Informante: bom... a colega minha... Neide... falou pra:: Lenira... que descobriu que eu estava saindo com o namorado dela... né? mas... isso é mentira... porque eu não saí com o namorado de ninguém... entendeu? mas eu nunca... nunca me atrevi a sair com o namorado de ninguém... com::/ ou paquerar namorado... de colega minha não... eu acho (covardia)... quer sair com o cara ou com o namorado... a gente mesmo tem que arranjar... né? concorda comigo? ((riso)) eu acho isso... mas... olha... elas deixaram de falar comigo... por causa dessa bobeira... né? ontem mesmo a professora perguntou por que o motivo da... fofoca... que a garota falou pra mim que ela tinha falado... aí eu falei pra ela que... eu nunca tinha saído com o namorado dela não... e se ela deixava de falar comigo... problema dela/
(Narrativa recontada, página 289, Corpus do Grupo Discurso & Gramática supletivo)

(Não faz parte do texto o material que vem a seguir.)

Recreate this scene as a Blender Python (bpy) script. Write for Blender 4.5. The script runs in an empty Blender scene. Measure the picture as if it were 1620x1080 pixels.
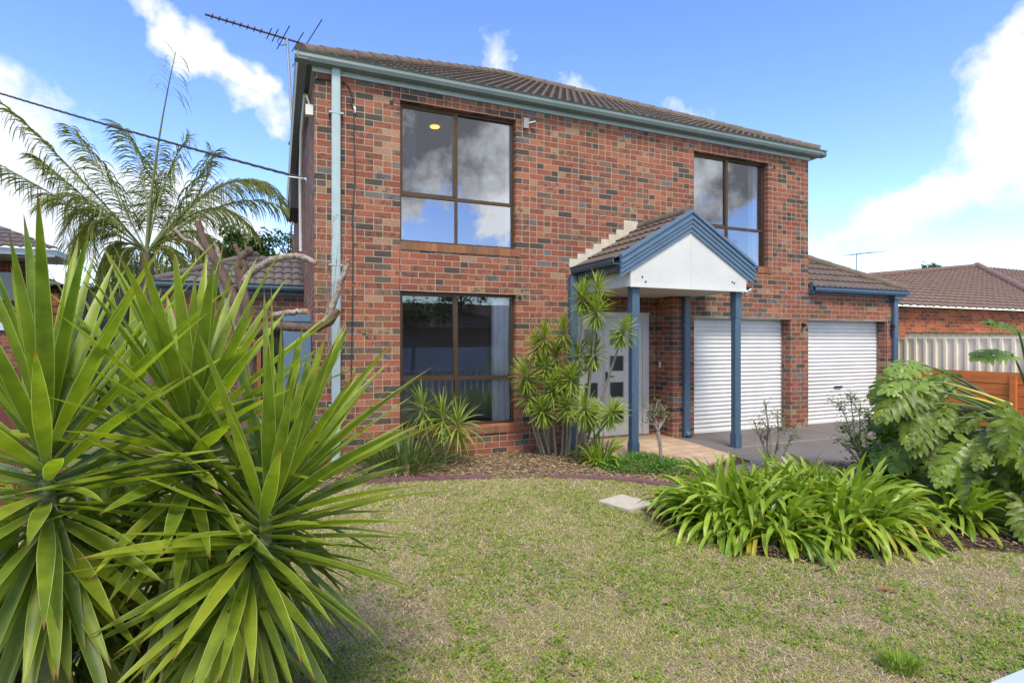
import bpy, math, random
import numpy as np
from mathutils import Vector as V, Matrix
random.seed(7); rng = np.random.default_rng(11)
R = math.radians; PI = math.pi
sc = bpy.context.scene
C = sc.collection
# ---------------------------------------------------------------- camera
YAW = R(23); CS, SN = math.cos(YAW), math.sin(YAW); EYE = 1.63; FP = 873.0
cam = bpy.data.objects.new('camera', bpy.data.cameras.new('camera')); C.objects.link(cam)
cam.data.sensor_width = 36; cam.data.lens = 36*FP/1620; cam.data.clip_end = 3000; cam.data.clip_start = .05
cam.location = (0, 0, EYE); cam.rotation_euler = (R(90), 0, -YAW); sc.camera = cam
def at(x, y, Z):            # place measured in the photograph at distance Z -> world point
    l = (x-810)/FP*Z
    return V((l*CS+Z*SN, -l*SN+Z*CS, EYE+(540-y)/FP*Z))
# ---------------------------------------------------------------- materials
def newmat(name):
    m = bpy.data.materials.new(name); m.use_nodes = True
    nt = m.node_tree; b = nt.nodes['Principled BSDF']
    return m, nt, b
def N(nt, t, **kw):
    n = nt.nodes.new(t)
    for k, v in kw.items():
        if k in ('op',): n.operation = v
        elif hasattr(n, k): setattr(n, k, v)
    return n
def mth(nt, op, a, b=None, c=None, clamp=False):
    n = nt.nodes.new('ShaderNodeMath'); n.operation = op; n.use_clamp = clamp
    for i, v in enumerate((a, b, c)):
        if v is None: continue
        if isinstance(v, (int, float)): n.inputs[i].default_value = v
        else: nt.links.new(v, n.inputs[i])
    return n.outputs[0]
def ramp(nt, fac, stops, const=False):
    n = nt.nodes.new('ShaderNodeValToRGB'); e = n.color_ramp.elements
    if const: n.color_ramp.interpolation = 'CONSTANT'
    while len(e) < len(stops): e.new(.5)
    for i, (p, c) in enumerate(stops):
        e[i].position = p; e[i].color = (*c, 1)
    nt.links.new(fac, n.inputs[0]); return n.outputs[0]
def mixc(nt, f, a, b, mode='MIX'):
    n = nt.nodes.new('ShaderNodeMix'); n.data_type = 'RGBA'; n.blend_type = mode
    for s, v in ((n.inputs[0], f), (n.inputs[6], a), (n.inputs[7], b)):
        if isinstance(v, (int, float)): s.default_value = v
        elif isinstance(v, tuple): s.default_value = (*v, 1)
        else: nt.links.new(v, s)
    return n.outputs[2]
def noise(nt, scale, detail=4, rough=.6, vec=None, out=0):
    n = nt.nodes.new('ShaderNodeTexNoise'); n.inputs['Scale'].default_value = scale
    n.inputs['Detail'].default_value = detail; n.inputs['Roughness'].default_value = rough
    if vec is None:
        g = nt.nodes.new('ShaderNodeNewGeometry'); vec = g.outputs['Position']
    nt.links.new(vec, n.inputs['Vector']); return n.outputs[out]
def bump(nt, b, h, dist=.01, strength=1):
    n = nt.nodes.new('ShaderNodeBump'); n.inputs['Distance'].default_value = dist
    n.inputs['Strength'].default_value = strength
    nt.links.new(h, n.inputs['Height']); nt.links.new(n.outputs[0], b.inputs['Normal'])
def mat(name, c1, c2=None, scale=8, rough=.6, bscale=None, bdist=.003, metal=0, spec=.4, island=None, stretch=None):
    m, nt, b = newmat(name)
    c2 = c2 or tuple(x*.8 for x in c1)
    vec = None
    if stretch:
        g = nt.nodes.new('ShaderNodeNewGeometry'); mp = nt.nodes.new('ShaderNodeVectorMath'); mp.operation = 'MULTIPLY'
        nt.links.new(g.outputs['Position'], mp.inputs[0]); mp.inputs[1].default_value = stretch; vec = mp.outputs[0]
    f = noise(nt, scale, 5, .65, vec)
    col = ramp(nt, f, [(.3, c1), (.7, c2)])
    if island:
        g = nt.nodes.new('ShaderNodeNewGeometry')
        ic = ramp(nt, g.outputs['Random Per Island'], [(i/(len(island)-1), c) for i, c in enumerate(island)])
        col = mixc(nt, .75, col, ic)
    nt.links.new(col, b.inputs['Base Color'])
    b.inputs['Roughness'].default_value = rough; b.inputs['Metallic'].default_value = metal
    b.inputs['Specular IOR Level'].default_value = spec
    if bscale: bump(nt, b, noise(nt, bscale, 4, .7, vec), bdist)
    return m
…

Em um contexto de fala espontânea, o discurso é planejado no momento da interação, diferentemente do que ocorre em contextos de língua escrita, em que temos tempo para organizar as informações. Daí a dificuldade que temos em manter a linearidade. Segundo Martelotta et al. (1996, p. 62), “a fala, portanto, é marcada por constantes pós-reflexões, reavaliações e adendos, ou seja, por uma frequente reorganização. Os marcadores são usados para viabilizar o processamento das informações na fala, no sentido de marcar para o ouvinte essas reformulações e de ajudar o falante a ganhar tempo para reorganizar suas ideias”.